US Mandates for E-Invoicing and Reporting Are Taking Cues from Latin American and European Tax Authorities

Latin America is without a doubt the leader in business-to-government compliance requirements, and nations across the globe have taken note of how countries in this region have successfully cracked down on tax fraud. In 2015, the United States introduced two new fiscal requirements — public sector e-invoicing and country-by-country reporting — with themes that are similar to the approaches being taken in Europe and Latin America as the government seeks to create efficiencies in tax collection and cut down on tax evasion.

After a four-year pilot program that explored the feasibility and benefits of e-invoicing in the public sector, the US Treasury Department has announced that government agencies must begin processing all invoices electronically by 2018. As the largest single purchaser of goods and services in the country, the federal government’s shift to e-invoicing marks a significant milestone in the business-to-government landscape — one that follows the European e-invoicing model.

David Mader, controller and acting deputy director for management at the Office of Management and Budget, cited the primary reason for the transition in a discussion with Federal News Radio. “One [reason] is there is a clear savings to the government from moving from paper to electronic. We have estimates over a couple of studies that show an annual savings of anywhere between $150 million and $260 million, which is significant savings.”

A benefit he failed to mention in this interview is the increased transparency in purchases and transactions that e-invoicing provides. Not only will the government benefit from hard cost and time savings in the move to e-invoicing, but better record keeping and automated processes will help to make sure that payments are increasingly trackable.
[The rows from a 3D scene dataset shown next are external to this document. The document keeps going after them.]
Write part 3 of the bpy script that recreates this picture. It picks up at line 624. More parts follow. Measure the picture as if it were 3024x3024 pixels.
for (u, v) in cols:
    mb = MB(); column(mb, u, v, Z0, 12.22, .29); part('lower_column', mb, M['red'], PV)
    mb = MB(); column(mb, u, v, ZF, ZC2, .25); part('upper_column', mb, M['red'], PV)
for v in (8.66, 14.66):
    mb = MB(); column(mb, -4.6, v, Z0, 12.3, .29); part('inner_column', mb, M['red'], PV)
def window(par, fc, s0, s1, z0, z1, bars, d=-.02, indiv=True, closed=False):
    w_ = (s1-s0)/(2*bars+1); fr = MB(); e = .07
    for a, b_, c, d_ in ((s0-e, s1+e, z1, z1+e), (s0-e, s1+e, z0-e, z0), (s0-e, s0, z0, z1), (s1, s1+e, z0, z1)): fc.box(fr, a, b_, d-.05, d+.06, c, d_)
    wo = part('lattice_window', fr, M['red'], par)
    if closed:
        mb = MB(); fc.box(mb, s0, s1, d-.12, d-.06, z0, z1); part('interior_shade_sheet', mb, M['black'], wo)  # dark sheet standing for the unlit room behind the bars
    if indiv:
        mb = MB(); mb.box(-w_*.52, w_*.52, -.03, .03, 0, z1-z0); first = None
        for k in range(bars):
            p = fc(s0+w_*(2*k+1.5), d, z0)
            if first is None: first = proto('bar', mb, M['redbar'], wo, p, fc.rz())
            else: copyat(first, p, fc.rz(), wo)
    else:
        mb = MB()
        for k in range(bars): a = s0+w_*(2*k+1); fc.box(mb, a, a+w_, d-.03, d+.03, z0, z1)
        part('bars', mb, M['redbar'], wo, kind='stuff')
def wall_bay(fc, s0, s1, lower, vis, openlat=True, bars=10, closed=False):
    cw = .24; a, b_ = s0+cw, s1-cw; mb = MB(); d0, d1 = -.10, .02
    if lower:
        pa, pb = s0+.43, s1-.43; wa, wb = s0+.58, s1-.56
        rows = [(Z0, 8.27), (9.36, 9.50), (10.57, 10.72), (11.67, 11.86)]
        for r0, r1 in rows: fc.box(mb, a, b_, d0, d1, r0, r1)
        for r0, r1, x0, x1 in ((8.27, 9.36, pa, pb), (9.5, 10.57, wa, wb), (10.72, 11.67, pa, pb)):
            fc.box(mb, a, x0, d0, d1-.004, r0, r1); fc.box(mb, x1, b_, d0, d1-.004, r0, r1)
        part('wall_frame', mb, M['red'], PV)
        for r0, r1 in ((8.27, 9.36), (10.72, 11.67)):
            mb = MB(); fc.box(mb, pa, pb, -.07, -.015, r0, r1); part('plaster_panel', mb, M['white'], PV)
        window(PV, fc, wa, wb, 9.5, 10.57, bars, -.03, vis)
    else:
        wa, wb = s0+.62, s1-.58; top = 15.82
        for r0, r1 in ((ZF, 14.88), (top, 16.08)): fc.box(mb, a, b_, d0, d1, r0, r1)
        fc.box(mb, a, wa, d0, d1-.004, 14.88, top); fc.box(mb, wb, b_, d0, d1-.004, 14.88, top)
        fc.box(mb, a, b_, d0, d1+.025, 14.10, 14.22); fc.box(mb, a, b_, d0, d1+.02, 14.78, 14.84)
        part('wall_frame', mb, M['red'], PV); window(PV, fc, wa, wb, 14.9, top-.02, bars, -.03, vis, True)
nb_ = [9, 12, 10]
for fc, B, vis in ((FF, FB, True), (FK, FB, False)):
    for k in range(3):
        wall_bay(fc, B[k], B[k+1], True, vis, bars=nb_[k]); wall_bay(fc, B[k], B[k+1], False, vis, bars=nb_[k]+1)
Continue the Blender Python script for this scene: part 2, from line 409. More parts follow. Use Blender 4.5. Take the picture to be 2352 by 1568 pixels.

Country-by-country reporting is the second major initiative that was discussed by the US Treasury Department. Previous articles I have published focused on how governments are turning to automation to ensure transparency into the practice of transfer pricing. In conjunction with other member countries of the Group of Twenty (G20) and the Organization for Economic Cooperation and Development (OECD), the US Treasury Department and Internal Revenue Service (IRS) have introduced legislation requiring multinational enterprises to submit country-by-country reporting starting in 2017. This new report requires companies and their foreign-controlled subsidiaries with revenues greater than $840 million to report revenue, operating income, taxes paid, capital, employees, and assets by jurisdiction. The goal of this requirement is greater transparency, and therefore the ability to better enforce federal income tax laws. In particular, the government will be scrutinizing transfer pricing practices between business units in order to ensure these transactions are taxed appropriately and to cut down on tax evasion.

While Latin American business-to-government requirements are far more punitive than those the US has introduced, these new initiatives clearly show the trend of governments moving to implement technology to monitor multinational corporations. This move validates an increased globalization of data — under which governments will share and analyze corporate transactions. Companies caught off guard by this increased scrutiny run the risk of major penalties. If you are a US organization, you need to understand how you are setting up your global financial systems and the controls you have in place.  Shockingly, most companies are going to be caught off guard as these trends continue. 

We recommend setting up a new shared services organization — a government compliance team that runs strengths, weaknesses, opportunities, and threats (SWOT) analysis, meets quarterly, and is comprised of leaders from tax, orders-to-cash, procure-to-pay, and record-to-report. Over the years, decisions in these processes have been implemented in silos, and we predict the pendulum will be forced to swing the other way due to governments inserting themselves into day-to-day business processes. It will become necessary for process groups to coordinate solution decisions or risk ending up with 27 disparate applications. Are you prepared for this new global trend?